Given instruction » Exactly the lines from the one that contains "Write part 5" to the one that contains "m = MB(); m.box(at(1908, 1122, .275), ud*.02, N*.012, vd*.012);", both lines included, should be copied, and no others.

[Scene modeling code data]

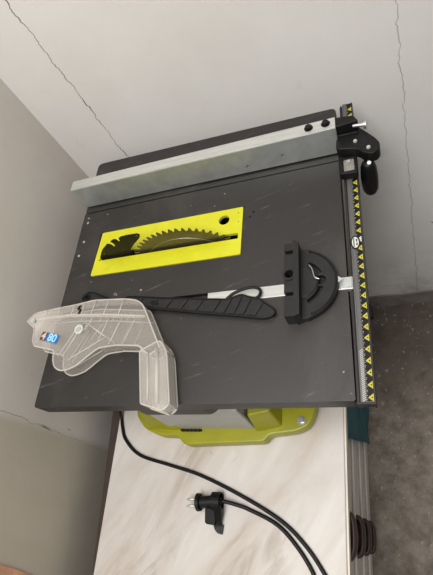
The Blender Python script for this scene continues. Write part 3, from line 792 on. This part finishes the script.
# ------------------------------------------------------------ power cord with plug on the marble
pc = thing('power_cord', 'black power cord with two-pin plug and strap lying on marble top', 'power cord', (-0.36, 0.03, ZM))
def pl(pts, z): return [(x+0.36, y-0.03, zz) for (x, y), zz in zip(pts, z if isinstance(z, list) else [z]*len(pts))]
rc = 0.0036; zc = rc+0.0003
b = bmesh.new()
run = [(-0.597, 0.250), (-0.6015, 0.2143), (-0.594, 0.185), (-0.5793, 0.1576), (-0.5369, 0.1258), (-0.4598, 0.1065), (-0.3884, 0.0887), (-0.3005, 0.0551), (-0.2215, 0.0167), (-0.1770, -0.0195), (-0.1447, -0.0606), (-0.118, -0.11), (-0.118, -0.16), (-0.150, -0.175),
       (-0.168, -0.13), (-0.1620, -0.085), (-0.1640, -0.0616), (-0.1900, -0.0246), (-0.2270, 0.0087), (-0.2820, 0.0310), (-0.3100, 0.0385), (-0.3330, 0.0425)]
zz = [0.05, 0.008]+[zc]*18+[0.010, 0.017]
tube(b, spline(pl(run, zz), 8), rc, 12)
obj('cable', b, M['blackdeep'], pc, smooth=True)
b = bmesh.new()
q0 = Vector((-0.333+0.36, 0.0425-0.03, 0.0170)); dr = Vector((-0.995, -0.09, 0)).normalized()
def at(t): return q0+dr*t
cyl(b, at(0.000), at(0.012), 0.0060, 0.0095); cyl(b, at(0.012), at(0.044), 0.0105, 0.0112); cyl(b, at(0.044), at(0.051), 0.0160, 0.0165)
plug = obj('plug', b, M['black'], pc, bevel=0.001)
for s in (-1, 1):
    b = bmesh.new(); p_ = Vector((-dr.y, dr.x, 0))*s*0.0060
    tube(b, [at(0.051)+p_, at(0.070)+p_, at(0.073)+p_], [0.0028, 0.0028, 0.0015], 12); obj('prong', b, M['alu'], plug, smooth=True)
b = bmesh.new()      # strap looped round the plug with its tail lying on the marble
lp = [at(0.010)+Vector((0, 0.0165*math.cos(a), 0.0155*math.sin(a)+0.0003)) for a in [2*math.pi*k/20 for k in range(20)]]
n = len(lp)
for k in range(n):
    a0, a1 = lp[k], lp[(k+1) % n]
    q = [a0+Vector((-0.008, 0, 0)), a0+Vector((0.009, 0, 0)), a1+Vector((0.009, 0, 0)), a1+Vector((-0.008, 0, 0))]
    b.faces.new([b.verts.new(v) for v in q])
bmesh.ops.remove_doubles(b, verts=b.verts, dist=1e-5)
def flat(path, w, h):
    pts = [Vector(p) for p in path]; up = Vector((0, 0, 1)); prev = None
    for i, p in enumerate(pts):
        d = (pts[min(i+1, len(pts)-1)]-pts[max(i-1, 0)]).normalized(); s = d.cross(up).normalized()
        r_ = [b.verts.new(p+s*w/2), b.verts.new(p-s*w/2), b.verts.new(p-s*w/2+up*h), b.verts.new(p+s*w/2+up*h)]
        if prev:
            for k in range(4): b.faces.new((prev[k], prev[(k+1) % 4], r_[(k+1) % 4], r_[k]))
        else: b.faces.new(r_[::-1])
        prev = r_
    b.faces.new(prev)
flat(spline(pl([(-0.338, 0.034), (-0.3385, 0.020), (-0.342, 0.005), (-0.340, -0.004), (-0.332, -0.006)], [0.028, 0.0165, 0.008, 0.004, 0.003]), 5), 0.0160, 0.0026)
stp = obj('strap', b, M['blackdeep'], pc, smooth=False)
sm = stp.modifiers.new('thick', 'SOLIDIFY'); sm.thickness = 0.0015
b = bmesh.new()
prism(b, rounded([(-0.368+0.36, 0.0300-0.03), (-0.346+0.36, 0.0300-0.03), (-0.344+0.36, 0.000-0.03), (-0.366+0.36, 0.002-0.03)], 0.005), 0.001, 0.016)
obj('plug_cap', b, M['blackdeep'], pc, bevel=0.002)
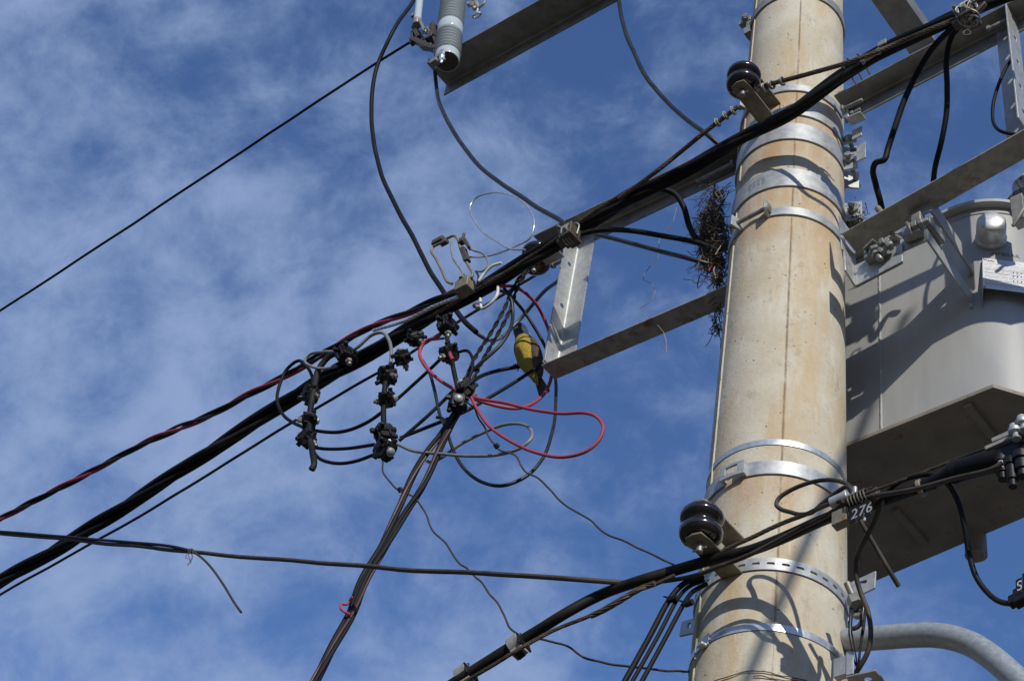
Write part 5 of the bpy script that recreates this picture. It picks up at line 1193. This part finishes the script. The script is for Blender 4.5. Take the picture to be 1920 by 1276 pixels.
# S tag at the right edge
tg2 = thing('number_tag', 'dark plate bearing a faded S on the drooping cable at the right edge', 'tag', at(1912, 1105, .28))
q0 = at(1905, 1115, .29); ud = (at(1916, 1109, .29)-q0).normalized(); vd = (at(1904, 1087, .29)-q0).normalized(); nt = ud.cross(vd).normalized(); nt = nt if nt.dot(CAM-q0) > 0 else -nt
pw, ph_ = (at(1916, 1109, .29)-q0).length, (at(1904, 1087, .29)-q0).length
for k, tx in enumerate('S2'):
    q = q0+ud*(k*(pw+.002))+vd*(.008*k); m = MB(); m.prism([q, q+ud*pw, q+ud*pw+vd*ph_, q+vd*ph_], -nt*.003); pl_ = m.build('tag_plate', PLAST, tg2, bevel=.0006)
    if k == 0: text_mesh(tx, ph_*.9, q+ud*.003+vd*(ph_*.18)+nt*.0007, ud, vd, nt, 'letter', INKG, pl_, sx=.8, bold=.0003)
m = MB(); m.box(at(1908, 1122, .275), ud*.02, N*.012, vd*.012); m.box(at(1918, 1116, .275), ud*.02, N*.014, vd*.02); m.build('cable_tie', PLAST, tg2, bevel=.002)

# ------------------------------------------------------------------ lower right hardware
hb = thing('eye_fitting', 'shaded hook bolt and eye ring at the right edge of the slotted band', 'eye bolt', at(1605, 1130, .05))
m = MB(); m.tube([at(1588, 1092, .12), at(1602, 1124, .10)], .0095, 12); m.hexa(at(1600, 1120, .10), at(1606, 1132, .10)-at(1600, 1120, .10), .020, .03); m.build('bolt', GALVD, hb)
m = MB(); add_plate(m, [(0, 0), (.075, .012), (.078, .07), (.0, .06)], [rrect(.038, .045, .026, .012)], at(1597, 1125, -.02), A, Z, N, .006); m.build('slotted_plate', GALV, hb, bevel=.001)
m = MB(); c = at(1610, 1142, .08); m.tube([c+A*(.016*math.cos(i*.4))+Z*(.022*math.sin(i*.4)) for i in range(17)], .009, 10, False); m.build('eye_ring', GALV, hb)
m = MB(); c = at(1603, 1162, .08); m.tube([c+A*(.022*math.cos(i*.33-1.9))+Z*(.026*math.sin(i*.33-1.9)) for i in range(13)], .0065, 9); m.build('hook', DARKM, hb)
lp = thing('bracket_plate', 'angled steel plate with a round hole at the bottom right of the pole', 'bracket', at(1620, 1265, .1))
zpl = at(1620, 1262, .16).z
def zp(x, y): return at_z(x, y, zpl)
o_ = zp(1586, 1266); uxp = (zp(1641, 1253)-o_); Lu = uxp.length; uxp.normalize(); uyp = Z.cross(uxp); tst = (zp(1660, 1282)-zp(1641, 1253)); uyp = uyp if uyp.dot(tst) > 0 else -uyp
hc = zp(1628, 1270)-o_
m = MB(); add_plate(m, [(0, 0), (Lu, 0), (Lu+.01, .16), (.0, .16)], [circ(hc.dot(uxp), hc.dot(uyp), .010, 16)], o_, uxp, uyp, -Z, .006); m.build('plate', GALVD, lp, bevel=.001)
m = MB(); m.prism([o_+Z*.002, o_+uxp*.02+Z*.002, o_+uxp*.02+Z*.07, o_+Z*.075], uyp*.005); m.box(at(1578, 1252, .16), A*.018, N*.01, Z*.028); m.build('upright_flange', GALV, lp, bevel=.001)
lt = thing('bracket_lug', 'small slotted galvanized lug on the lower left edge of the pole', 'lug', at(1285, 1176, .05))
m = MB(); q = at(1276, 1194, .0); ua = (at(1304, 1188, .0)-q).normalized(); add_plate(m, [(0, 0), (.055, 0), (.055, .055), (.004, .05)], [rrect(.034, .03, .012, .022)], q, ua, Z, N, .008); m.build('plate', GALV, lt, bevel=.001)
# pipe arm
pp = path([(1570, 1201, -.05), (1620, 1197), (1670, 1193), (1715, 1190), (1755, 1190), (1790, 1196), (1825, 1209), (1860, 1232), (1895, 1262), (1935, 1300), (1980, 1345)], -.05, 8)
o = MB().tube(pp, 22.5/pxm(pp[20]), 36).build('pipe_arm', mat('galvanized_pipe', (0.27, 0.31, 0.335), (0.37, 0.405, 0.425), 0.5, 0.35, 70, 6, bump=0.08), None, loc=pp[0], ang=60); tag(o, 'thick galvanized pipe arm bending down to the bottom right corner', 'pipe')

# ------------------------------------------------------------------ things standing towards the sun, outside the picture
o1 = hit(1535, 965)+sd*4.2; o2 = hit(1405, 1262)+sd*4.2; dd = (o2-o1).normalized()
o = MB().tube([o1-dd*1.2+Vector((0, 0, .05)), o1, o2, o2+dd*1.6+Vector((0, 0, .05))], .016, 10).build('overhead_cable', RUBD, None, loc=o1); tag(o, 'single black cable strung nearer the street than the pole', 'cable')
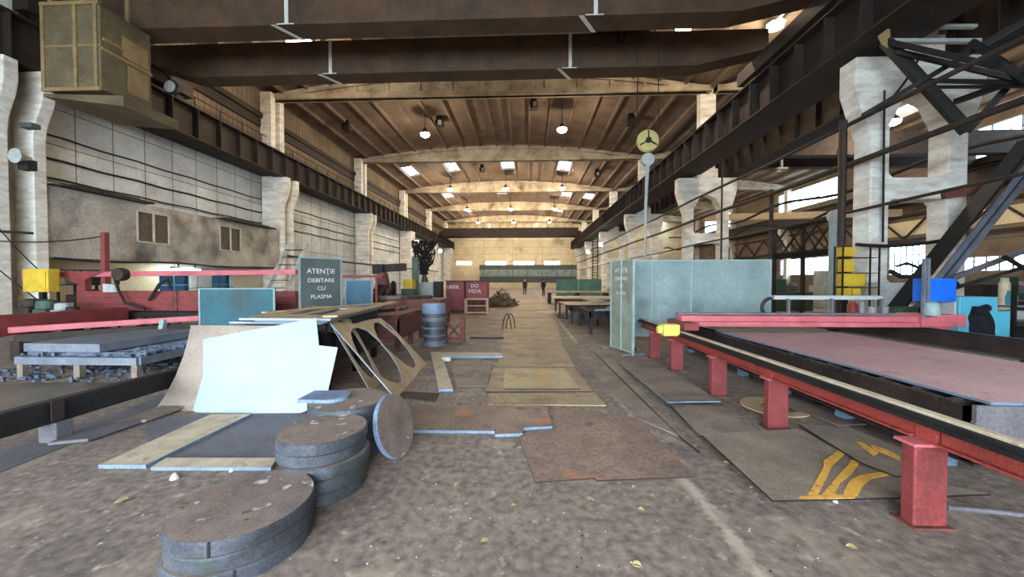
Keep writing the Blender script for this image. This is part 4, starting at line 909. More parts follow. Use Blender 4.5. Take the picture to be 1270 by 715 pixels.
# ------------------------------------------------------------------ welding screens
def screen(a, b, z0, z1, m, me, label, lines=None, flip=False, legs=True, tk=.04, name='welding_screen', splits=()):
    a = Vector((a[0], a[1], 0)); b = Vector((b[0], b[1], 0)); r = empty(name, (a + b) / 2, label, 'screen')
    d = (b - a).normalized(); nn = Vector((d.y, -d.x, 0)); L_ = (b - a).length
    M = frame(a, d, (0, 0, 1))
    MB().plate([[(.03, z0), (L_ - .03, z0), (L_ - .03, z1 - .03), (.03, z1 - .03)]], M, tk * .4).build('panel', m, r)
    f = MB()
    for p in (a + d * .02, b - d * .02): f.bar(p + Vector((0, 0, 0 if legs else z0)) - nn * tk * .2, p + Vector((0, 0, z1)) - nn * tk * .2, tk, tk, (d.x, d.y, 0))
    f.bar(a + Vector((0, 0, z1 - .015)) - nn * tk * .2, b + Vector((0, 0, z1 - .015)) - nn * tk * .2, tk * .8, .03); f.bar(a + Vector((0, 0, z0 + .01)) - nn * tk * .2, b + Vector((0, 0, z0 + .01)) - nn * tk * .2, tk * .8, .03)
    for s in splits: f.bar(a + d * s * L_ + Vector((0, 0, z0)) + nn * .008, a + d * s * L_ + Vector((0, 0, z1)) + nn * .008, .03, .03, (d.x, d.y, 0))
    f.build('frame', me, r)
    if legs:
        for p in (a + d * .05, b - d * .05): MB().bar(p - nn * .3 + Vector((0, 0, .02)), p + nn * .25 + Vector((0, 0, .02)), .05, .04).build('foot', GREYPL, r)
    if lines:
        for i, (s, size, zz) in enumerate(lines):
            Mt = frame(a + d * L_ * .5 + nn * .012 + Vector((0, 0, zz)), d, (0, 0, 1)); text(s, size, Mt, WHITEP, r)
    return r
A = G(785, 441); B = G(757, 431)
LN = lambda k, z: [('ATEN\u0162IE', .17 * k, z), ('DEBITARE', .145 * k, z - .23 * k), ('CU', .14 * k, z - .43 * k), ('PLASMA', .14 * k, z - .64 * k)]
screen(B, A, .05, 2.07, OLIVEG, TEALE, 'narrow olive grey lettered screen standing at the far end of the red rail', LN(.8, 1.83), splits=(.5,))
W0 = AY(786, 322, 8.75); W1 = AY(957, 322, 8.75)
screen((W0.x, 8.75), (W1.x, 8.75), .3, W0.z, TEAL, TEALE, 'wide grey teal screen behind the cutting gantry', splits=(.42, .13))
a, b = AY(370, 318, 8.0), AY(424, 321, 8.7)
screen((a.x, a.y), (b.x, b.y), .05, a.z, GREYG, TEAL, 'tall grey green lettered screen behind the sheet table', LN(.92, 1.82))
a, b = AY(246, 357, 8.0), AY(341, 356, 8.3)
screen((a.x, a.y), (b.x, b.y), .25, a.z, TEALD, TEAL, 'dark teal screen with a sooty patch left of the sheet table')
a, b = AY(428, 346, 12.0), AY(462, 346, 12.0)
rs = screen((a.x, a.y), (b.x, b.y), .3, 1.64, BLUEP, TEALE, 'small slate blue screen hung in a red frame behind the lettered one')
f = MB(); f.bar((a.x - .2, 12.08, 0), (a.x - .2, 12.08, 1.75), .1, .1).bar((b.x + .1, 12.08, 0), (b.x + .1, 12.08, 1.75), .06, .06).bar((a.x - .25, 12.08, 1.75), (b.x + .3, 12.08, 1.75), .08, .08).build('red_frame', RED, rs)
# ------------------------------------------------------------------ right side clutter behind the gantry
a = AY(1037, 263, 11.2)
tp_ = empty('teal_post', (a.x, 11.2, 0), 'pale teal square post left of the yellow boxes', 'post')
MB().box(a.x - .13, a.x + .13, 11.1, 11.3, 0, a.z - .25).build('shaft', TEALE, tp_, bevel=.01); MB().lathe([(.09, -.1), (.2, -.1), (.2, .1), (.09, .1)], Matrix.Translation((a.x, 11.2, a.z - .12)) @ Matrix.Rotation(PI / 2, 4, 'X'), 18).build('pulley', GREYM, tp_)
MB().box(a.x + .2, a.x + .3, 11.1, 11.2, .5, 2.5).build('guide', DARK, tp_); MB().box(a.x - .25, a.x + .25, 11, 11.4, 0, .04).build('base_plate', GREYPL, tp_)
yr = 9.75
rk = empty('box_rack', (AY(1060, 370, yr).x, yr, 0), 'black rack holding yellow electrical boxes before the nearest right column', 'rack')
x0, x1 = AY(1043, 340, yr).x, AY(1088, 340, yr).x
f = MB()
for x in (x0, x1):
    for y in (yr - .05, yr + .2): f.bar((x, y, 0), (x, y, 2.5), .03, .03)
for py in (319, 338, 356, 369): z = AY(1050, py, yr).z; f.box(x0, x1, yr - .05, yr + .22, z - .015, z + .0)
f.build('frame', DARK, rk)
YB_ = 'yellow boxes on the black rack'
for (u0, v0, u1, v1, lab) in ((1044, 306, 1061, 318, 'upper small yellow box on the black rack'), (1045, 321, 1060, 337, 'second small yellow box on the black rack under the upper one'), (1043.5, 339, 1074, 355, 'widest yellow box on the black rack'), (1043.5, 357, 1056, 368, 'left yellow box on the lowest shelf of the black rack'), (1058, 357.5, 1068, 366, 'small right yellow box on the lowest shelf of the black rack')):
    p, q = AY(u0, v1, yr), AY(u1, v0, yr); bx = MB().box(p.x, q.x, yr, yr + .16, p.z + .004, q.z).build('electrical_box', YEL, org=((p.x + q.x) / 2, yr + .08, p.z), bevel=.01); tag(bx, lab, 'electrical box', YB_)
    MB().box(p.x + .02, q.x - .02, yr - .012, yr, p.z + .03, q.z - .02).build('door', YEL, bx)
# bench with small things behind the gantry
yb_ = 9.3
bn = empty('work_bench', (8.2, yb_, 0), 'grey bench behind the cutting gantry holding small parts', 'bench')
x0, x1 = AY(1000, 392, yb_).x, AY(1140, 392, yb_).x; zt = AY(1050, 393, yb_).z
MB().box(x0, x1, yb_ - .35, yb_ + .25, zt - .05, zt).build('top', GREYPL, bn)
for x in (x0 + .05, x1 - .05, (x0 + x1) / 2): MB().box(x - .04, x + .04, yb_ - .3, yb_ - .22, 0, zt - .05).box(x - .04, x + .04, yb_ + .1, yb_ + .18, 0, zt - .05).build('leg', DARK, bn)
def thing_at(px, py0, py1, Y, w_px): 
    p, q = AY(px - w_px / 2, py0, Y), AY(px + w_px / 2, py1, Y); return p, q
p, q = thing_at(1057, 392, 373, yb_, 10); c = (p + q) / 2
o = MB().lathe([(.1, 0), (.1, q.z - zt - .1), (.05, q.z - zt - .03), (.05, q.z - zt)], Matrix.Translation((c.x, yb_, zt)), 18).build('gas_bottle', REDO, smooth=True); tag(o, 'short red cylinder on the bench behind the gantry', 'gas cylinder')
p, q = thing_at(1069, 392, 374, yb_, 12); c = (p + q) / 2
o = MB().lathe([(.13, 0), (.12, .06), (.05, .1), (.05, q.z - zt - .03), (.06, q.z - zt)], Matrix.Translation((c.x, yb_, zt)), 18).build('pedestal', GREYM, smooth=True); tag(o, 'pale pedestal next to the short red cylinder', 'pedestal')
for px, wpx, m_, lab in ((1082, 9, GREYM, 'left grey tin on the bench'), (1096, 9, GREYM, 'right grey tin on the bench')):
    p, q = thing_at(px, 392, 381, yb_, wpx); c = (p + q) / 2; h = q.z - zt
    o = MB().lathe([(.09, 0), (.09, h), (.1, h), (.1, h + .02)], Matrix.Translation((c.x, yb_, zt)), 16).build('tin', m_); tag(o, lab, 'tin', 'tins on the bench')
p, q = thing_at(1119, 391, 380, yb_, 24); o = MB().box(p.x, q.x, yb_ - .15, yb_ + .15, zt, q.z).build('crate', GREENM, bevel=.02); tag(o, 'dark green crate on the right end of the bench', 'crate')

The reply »
Write part 5 of the bpy script that recreates this picture. It picks up at line 1193. This part finishes the script. The script is for Blender 4.5. Take the picture to be 1920 by 1276 pixels.
# S tag at the right edge
tg2 = thing('number_tag', 'dark plate bearing a faded S on the drooping cable at the right edge', 'tag', at(1912, 1105, .28))
q0 = at(1905, 1115, .29); ud = (at(1916, 1109, .29)-q0).normalized(); vd = (at(1904, 1087, .29)-q0).normalized(); nt = ud.cross(vd).normalized(); nt = nt if nt.dot(CAM-q0) > 0 else -nt
pw, ph_ = (at(1916, 1109, .29)-q0).length, (at(1904, 1087, .29)-q0).length
for k, tx in enumerate('S2'):
    q = q0+ud*(k*(pw+.002))+vd*(.008*k); m = MB(); m.prism([q, q+ud*pw, q+ud*pw+vd*ph_, q+vd*ph_], -nt*.003); pl_ = m.build('tag_plate', PLAST, tg2, bevel=.0006)
    if k == 0: text_mesh(tx, ph_*.9, q+ud*.003+vd*(ph_*.18)+nt*.0007, ud, vd, nt, 'letter', INKG, pl_, sx=.8, bold=.0003)
m = MB(); m.box(at(1908, 1122, .275), ud*.02, N*.012, vd*.012); m.box(at(1918, 1116, .275), ud*.02, N*.014, vd*.02); m.build('cable_tie', PLAST, tg2, bevel=.002)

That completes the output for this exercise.